Nor does the court find that Dairy Mart acted in a grossly negligent manner. Although Dairy Mart was negligent in not paying the rent, Dairy Mart personnel acted diligently to attempt to obtain the information needed to correct the nonpayment situation when Chevron started returning the rent checks. Dairy Mart's diligence was not met, however, with like diligence on the part of Cumberland, which consumed months simply to determine the amount of rent which was owed. The facts found by the court do not demonstrate gross negligence on the part of Dairy Mart.
Cumberland contends also that equitable relief from forfeiture cannot be granted because the default in question was far more egregious than that in any of the other pertinent cases.

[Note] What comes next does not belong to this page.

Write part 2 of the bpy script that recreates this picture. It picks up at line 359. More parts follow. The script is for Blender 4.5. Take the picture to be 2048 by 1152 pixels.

Cumberland claims that a nineteen-month rental default (May 1988 to December 1989) is simply too long a default to warrant equitable relief.
This argument fails, however, to account for Cumberland's contribution to the period of default through its own negligence. This is not a case where a tenant knowingly neglected to pay its rent for nineteen consecutive months. It is a case where as a result of a major corporate acquisition involving 600 gasoline stations in ten states, including the sublease for the premises, there was confusion about the identity of the landlord and where to send rental payments. The tenant diligently sought to obtain the necessary information from a confused landlord, who could not calculate the amount owed for seven months after the tenant requested it. Throughout the entire period of nonpayment the tenant consistently affirmed its intention and willingness to pay the rent and did tender the arrearage within approximately thirty days after calculations were finally provided.
On the facts as found by the court, Dairy Mart is entitled to equitable relief from the forfeiture of the sublease. Judgment is entered for the defendant.